Tuesday, July 12, 2005

More FooFoo Dust from NAPALM

More from the NAPALM convention last week. Aren't you thrilled?

“We have a choice to embrace this growing cultural diversity or resist,” said Sacred Heart Sr. Mary E. McGann at a workshop for musicians at the National Pastoral Musicians Conference in Milwaukee. Sr. McGann is associate professor of liturgy and music at the Franciscan School of Theology and the Graduate Theological Union in Berkeley, Calif.


The U.S. bishops are calling the members of the church to embrace the new people and changes that are occurring today, she said. For many, they consider it to be the process of birthing a new church. [A NEW Church? What's the matter with the Catholic Church?]

“The bishops are calling us to embrace these new arrivals of brothers and sisters,” said Sr. McGann. “We are called to a new Catholicity, a new vision of the church, a new way of being church, through a path of conversion, communion and solidarity. [Uh, huh, I guess.]


“Conversion is the ongoing struggle to overcome misunderstandings that stand in the way of new relationships and a new life,” said Sr. McGann. [No it's not. The classic "conversion" is "metanoia," conforming oneself to Christ.]

Conversion invites us to be stretched so that we may become pioneers, ready to embrace the rich varied sounds of the Body of Christ.”

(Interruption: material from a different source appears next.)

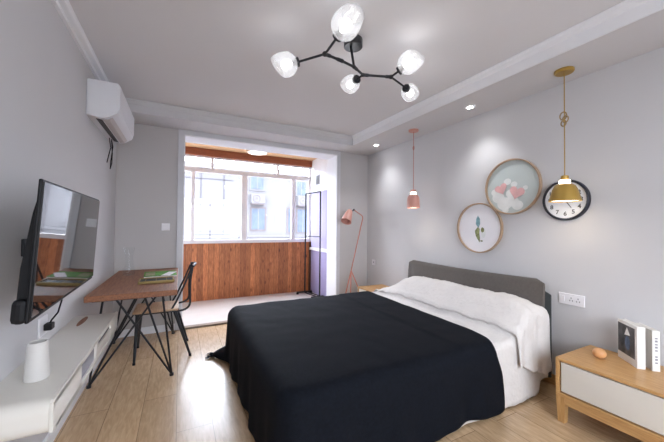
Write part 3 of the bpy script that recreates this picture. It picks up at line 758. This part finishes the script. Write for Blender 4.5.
# ------------------------------------------------------------ round pictures and clock (on the right wall, facing -x)
def disc(r, t0, t1, cy, cz, seg=64):           # solid disc between wall distances t0..t1
    return B().lathe([(0, t1), (r, t1), (r, t0)], (XR, cy, cz), (-1, 0, 0), seg)
def flat(b, pts, cy, cz, d0, d1):              # polygon in the wall plane (u to the viewer's right, v up)
    return b.prism([(cy-u, cz+v) for u, v in pts], 0, XR-d1, XR-d0)
def circ(r, cu=0, cv=0, sx=1, sy=1, n=20, rot=0):
    P = []
    for k in range(n):
        a = 2*PI*k/n; u, v = r*sx*math.cos(a), r*sy*math.sin(a)
        P.append((cu+u*math.cos(rot)-v*math.sin(rot), cv+u*math.sin(rot)+v*math.cos(rot)))
    return P
def heart(sz, cu, cv, rot):
    P = []
    for k in range(28):
        a = 2*PI*k/28; u = .8*math.sin(a)**3; v = (13*math.cos(a)-5*math.cos(2*a)-2*math.cos(3*a)-math.cos(4*a))/16*.75
        u, v = u*sz, v*sz
        P.append((cu+u*math.cos(rot)-v*math.sin(rot), cv+u*math.sin(rot)+v*math.cos(rot)))
    return P
cy, cz, r_ = 1.665, 1.625, .252
Pb = thing('round_picture', (XR, cy, cz), 'larger round wood-framed picture of two pink hearts over clouds', 'picture', 'round pictures on the right wall')
obj('frame', B().lathe([(r_-.012, .006), (r_-.012, .030), (r_-.008, .032), (r_, .032), (r_, .001)], (XR, cy, cz), (-1, 0, 0), 96), RINGW, Pb, smooth=True)
obj('backing', disc(r_-.011, .001, .010, cy, cz), ART1, Pb)
b = B().m(CLOUD)
for i, (u, v, r0) in enumerate(((-.13, -.09, .06), (-.07, -.15, .07), (.0, -.13, .06), (.05, -.17, .05), (-.16, -.04, .04), (-.01, -.06, .045), (.09, -.06, .03), (.02, .02, .03), (-.04, .05, .035), (-.1, .0, .03), (.12, -.02, .022), (-.06, -.21, .03))): flat(b, circ(r0, u, v, 1, .85), cy, cz, .0105, .011+.0002*i)
obj('cloud_print', b, CLOUD, Pb)
b = B().m(HEART); flat(b, heart(.075, -.10, -.01, .35), cy, cz, .0135, .0145); flat(b, heart(.085, .045, -.055, -.3), cy, cz, .0135, .015)
obj('heart_print', b, HEART, Pb)
cy, cz, r_ = 2.0, 1.248, .250
Ps = thing('round_picture', (XR, cy, cz), 'smaller lower round wood-framed picture of a blue-green feather on white', 'picture', 'round pictures on the right wall')
obj('frame', B().lathe([(r_-.012, .006), (r_-.012, .030), (r_-.008, .032), (r_, .032), (r_, .001)], (XR, cy, cz), (-1, 0, 0), 96), RINGW, Ps, smooth=True)
obj('backing', disc(r_-.011, .001, .010, cy, cz), ART2, Ps)
b = B().m(INKB)
flat(b, [(-.005, .0), (-.035, .04), (-.03, .09), (-.01, .125), (.012, .09), (.014, .04)], cy, cz, .0105, .0118)
b.m(INKG); flat(b, [(-.012, .01), (-.045, -.03), (-.035, -.08), (-.01, -.12), (.008, -.145), (.012, -.10), (.004, -.05), (.01, -.01)], cy, cz, .0105, .0121)
flat(b, circ(.018, .04, -.02, 1, 1.4), cy, cz, .0105, .0116); flat(b, circ(.010, .03, -.13, 1.5, .7), cy, cz, .0105, .0116)
b.m(CLOUD); flat(b, circ(.03, .05, -.05, .8, 1.6), cy, cz, .0104, .0110)
obj('feather_print', b, INKB, Ps)
cy, cz, r_ = 1.243, 1.472, .160
K = thing('wall_clock', (XR, cy, cz), 'round white-faced wall clock with a dark rim behind the gold pendant', 'clock')
obj('rim', B().lathe([(r_-.018, .012), (r_-.017, .026), (r_-.010, .032), (r_-.003, .028), (r_, .018), (r_, .001)], (XR, cy, cz), (-1, 0, 0), 72), NAVY, K, smooth=True)
obj('dial', disc(r_-.016, .001, .016, cy, cz), CLOTHB, K)
for nmb in range(1, 13):
    cu = bpy.data.curves.new('n', 'FONT'); cu.body = str(nmb); cu.size = .044; cu.offset = .0012; cu.align_x = 'CENTER'; cu.align_y = 'CENTER'; cu.extrude = .0006
    to = bpy.data.objects.new('n', cu); COL.objects.link(to); bpy.context.view_layer.update()
    me = bpy.data.meshes.new_from_object(to.evaluated_get(bpy.context.evaluated_depsgraph_get()))
    bpy.data.objects.remove(to); t = bmesh.new(); t.from_mesh(me); bpy.data.meshes.remove(me)
    a = math.radians(90-nmb*30); u, v = .108*math.cos(a), .108*math.sin(a)
    # text x -> -Y world, text y -> Z, text z -> -X
    Mx = Matrix(((0, 0, -1, XR-.0168), (-1, 0, 0, cy-u), (0, 1, 0, cz+v), (0, 0, 0, 1)))
    obj('numeral', B()._merge(t, Mx), INK, K)
def hand(ang, L, w_, d):
    a = math.radians(90-ang); c_, s_ = math.cos(a), math.sin(a)
    return flat(B(), [(-.02*c_-w_*s_, -.02*s_+w_*c_), (-.02*c_+w_*s_, -.02*s_-w_*c_), (L*c_+w_*.5*s_, L*s_-w_*.5*c_), (L*c_-w_*.5*s_, L*s_+w_*.5*c_)], cy, cz, d, d+.001)
obj('hour_hand', hand(146, .075, .004, .019), INK, K)
obj('minute_hand', hand(292, .11, .003, .021), INK, K)
obj('pin', B().lathe([(0, .024), (.007, .024), (.007, .016)], (XR, cy, cz), (-1, 0, 0), 16), INK, K)

# ------------------------------------------------------------ chandelier
Cx = V((1.035, 1.735, 0))
CH = thing('chandelier', (1.035, 1.735, ZC), 'black branching ceiling light with five seeded glass shades', 'chandelier')
obj('canopy', B().lathe([(0, ZC-.001), (.062, ZC-.001), (.064, ZC-.004), (.064, ZC-.052), (.060, ZC-.056), (0, ZC-.056)], (Cx.x, Cx.y, 0)), BLACKG, CH, smooth=True)
HZ = 2.32
hub, nA, nB, nC, nD = V((1.022, 1.70, HZ)), V((.785, 1.656, HZ)), V((.916, 1.675, HZ)), V((1.133, 1.761, HZ)), V((1.324, 1.691, HZ))
obj('stem', B().tube([(Cx.x-.02, Cx.y-.0, ZC-.05), hub], .0085), BLACK, CH, smooth=True)
obj('arm', B().tube([nA, nB, hub, nC], .0085), BLACK, CH, smooth=True)
obj('arm', B().tube([nC, nD], .0085), BLACK, CH, smooth=True)
for q, r0 in ((nA, .018), (nB, .014), (hub, .014), (nC, .015), (nD, .017)):
    o_ = {0: nB, 1: nA, 2: nC, 3: nD, 4: nC}[[nA, nB, hub, nC, nD].index(q)]
    d_ = (o_-q).normalized(); obj('joint', B().sph(q, r0, (1, 1, .9)).cyl(q, q+d_*.038, .0115), BLACK, CH, smooth=True)
LIGHTS = []
def shade(node, base, axis, L=.155, R=.075, tilt=0, cap=.022, arm=True):
    base = V(base); ax = V(axis).normalized()
    if arm: obj('arm', B().tube([node, base], .0075), BLACK, CH, smooth=True)
    so = obj('socket', B().cyl(base-ax*.004, base+ax*.012, .030, .030).cyl(base+ax*.01, base+ax*.04, .019, .016), BLACK, CH, smooth=True)
    # slanted lip: shear the rim
    b = B().lathe([(.014, 0), (.036, .004), (R*.70, .018), (R*.92, .040), (R, .072), (R*.98, .10), (R*.90, .122), (R*.74, L)], (0, 0, 0), seg=32)
    for v in b.bm.verts:
        k = max(0, (v.co.z-.08)/(L-.08)); v.co.z += k*.022*math.sin(math.atan2(v.co.y, v.co.x)+tilt)
    b.bm.transform(Matrix.Translation(base+ax*.008) @ ax.to_track_quat('Z', 'Y').to_matrix().to_4x4())
    obj('glass_shade', b, CUP, CH, smooth='all', solid=.003)
    obj('bulb', B().lathe([(0, .02), (.014, .025), (.016, .04), (.028, .06), (.032, .075), (.028, .092), (.015, .103), (0, .106)], base+ax*.012, ax, 20), BULB, so, smooth=True)
    LIGHTS.append(base+ax*.085)
shade(nA, (.775, 1.475, 2.32), (.075, -.75, .24), L=.15, R=.080, tilt=1)
shade(nA, (.668, 1.82, 2.32), (-.85, .25, -.30), L=.135, R=.077)
shade(nC, (1.126, 1.83, 2.32), (-.06, .8, -.05), L=.13, R=.066)
shade(nD, (1.321, 1.60, 2.32), (.32, -.78, .38), L=.14, R=.074, tilt=2)
shade(nD, (1.532, 1.772, 2.32), (.8, .42, -.08), L=.13, R=.066)

# ------------------------------------------------------------ recessed downlights
SP = []
for i, (x, y, lab) in enumerate(((2.44, 3.44, 'small round recessed downlight in the soffit nearest the far corner'), (2.445, 1.92, 'small round recessed downlight in the soffit between the two pendants'))):
    d = thing('downlight', (x, y, 2.40), lab, 'downlight', 'recessed downlights over the bed head')
    obj('trim_ring', B().lathe([(.028, 2.396), (.032, 2.393), (.045, 2.396), (.046, 2.3995)], (x, y, 0)), WHITE, d, smooth=True)
    obj('lens', B().lathe([(0, 2.3965), (.029, 2.3965)], (x, y, 0)), SPOTL, d)
    SP.append((x, y))

# ------------------------------------------------------------ lights
SKY_BACK, SKY_STREET = 6.2, 10.5
def light(name, kind, loc, energy, col=(1, 1, 1), **k):
    l = bpy.data.lights.new(name, kind); l.energy = energy; l.color = col
    for a, v in k.items(): setattr(l, a, v)
    o = bpy.data.objects.new(name, l); COL.objects.link(o); o.location = loc; return o
for i, p in enumerate(LIGHTS): light('bulb_light', 'POINT', p, .7, (1, .98, .97), shadow_soft_size=.05)
for x, y in SP:
    light('downlight_lamp', 'SPOT', (x, y, 2.385), 12, (.95, .97, 1), spot_size=math.radians(100), spot_blend=.9, shadow_soft_size=.03)
light('pendant_glow', 'SPOT', (2.47, 1.15, 1.445), 1.2, (1, .85, .65), spot_size=math.radians(130), spot_blend=.6, shadow_soft_size=.06)
light('pendant_glow', 'SPOT', (2.445, 2.69, 1.475), 1.2, (1, .85, .65), spot_size=math.radians(130), spot_blend=.6, shadow_soft_size=.05)

# overcast sky, much brighter on the street side than behind the house
W = bpy.data.worlds.new('sky'); S.world = W; W.use_nodes = True; nt = W.node_tree
bg = nt.nodes['Background']
tc = nt.nodes.new('ShaderNodeTexCoord'); sp_ = nt.nodes.new('ShaderNodeSeparateXYZ'); rp = nt.nodes.new('ShaderNodeValToRGB')
nt.links.new(tc.outputs['Generated'], sp_.inputs[0]); nt.links.new(sp_.outputs['Z'], rp.inputs['Fac']); nt.links.new(rp.outputs['Color'], bg.inputs['Color'])
rp.color_ramp.elements[0].color = (.80, .86, .97, 1); rp.color_ramp.elements[1].color = (.84, .91, 1, 1)
mr = nt.nodes.new('ShaderNodeMapRange'); mr.interpolation_type = 'SMOOTHSTEP'
mr.inputs['From Min'].default_value = -.1; mr.inputs['From Max'].default_value = .5
mr.inputs['To Min'].default_value = SKY_BACK; mr.inputs['To Max'].default_value = SKY_STREET
nt.links.new(sp_.outputs['Y'], mr.inputs['Value'])
gr = nt.nodes.new('ShaderNodeMapRange'); gr.inputs['From Min'].default_value = -.12; gr.inputs['From Max'].default_value = .02
gr.inputs['To Min'].default_value = .4; gr.inputs['To Max'].default_value = 1.0          # the ground is dimmer than the sky
mu = nt.nodes.new('ShaderNodeMath'); mu.operation = 'MULTIPLY'
nt.links.new(sp_.outputs['Z'], gr.inputs['Value']); nt.links.new(mr.outputs[0], mu.inputs[0]); nt.links.new(gr.outputs[0], mu.inputs[1])
nt.links.new(mu.outputs[0], bg.inputs['Strength'])

# ------------------------------------------------------------ camera (from the photograph's vanishing points)
cam = bpy.data.cameras.new('camera'); co = bpy.data.objects.new('camera', cam); COL.objects.link(co)
f = 298.0
cY = V((180-332, -(225-221), -f)).normalized(); cX = V((916-332, -(231.7-221), -f)); cX = (cX-cY*cX.dot(cY)).normalized(); cZ = cX.cross(cY)
R = Matrix((cX, cY, cZ))                       # rows: world axes in camera coordinates
co.matrix_world = Matrix.Translation((0, 0, 1.25)) @ R.to_4x4()
cam.sensor_width = 36; cam.sensor_fit = 'HORIZONTAL'; cam.lens = f/664*36; cam.clip_start = .05; cam.clip_end = 200
S.camera = co
S.view_settings.view_transform = 'Standard'; S.view_settings.look = 'None'; S.view_settings.gamma = 1
S.view_settings.use_curve_mapping = False; S.view_settings.exposure = .90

Once conversion is achieved, she explained, communion may enter into the congregation, as deeper communication is reached throughout the cultures.


“Music,” said Sr. McGann. “What better way to build bridges across cultures? Music is not just an artifact of a culture, it is a threshold into the doorway of the history of a culture. And it’s not just about the music. It’s about the message. We are not performers. We are God’s messengers.” [Yes, Sister, sort of. Gregorian Chant and polyphony are the musical culture of the Catholic Church. They are not "doorways," nor "history." I'm sure that's what you meant, right?]

She added that through these messengers, bridges can be built within and across communities in any given archdiocese.

“As we forge our way into a new future, we must tend to those who follow us,” Sr. McGann said. “No doubt through these transformations we will have new insights. Music as a meeting point, a devotion, and a source of solidarity. No doubt that through this path, we will be on our way into singing a new church into being.” [Either music is a source of solidarity, as in the case of Chant, or it's 'singing a new Church' into being. Can't be both.]

Sometimes you wonder if MS Word has a random-intellectualoid-word-generator which actually writes these speeches.


Terrence Berres said...

Contemporary hymns might be multi-cultural in the sense that they're like taking that ring binder from a seminar on the multi-cultural and setting it to music.

Dad29 said...

Yeah. Just as inspired, too.

Anonymous said...

New Church? What's wrong with the "old" one?

Dad29 said...

The concept of the Communion of Saints, which is transcendent of time, is null and void to the LiturgyWonk/Wonkette crowd.

They live in a world in which History began approximately at their birthdate.

Thus, the "democracy of the Dead", Tradition (GKC, of course) is no longer operative.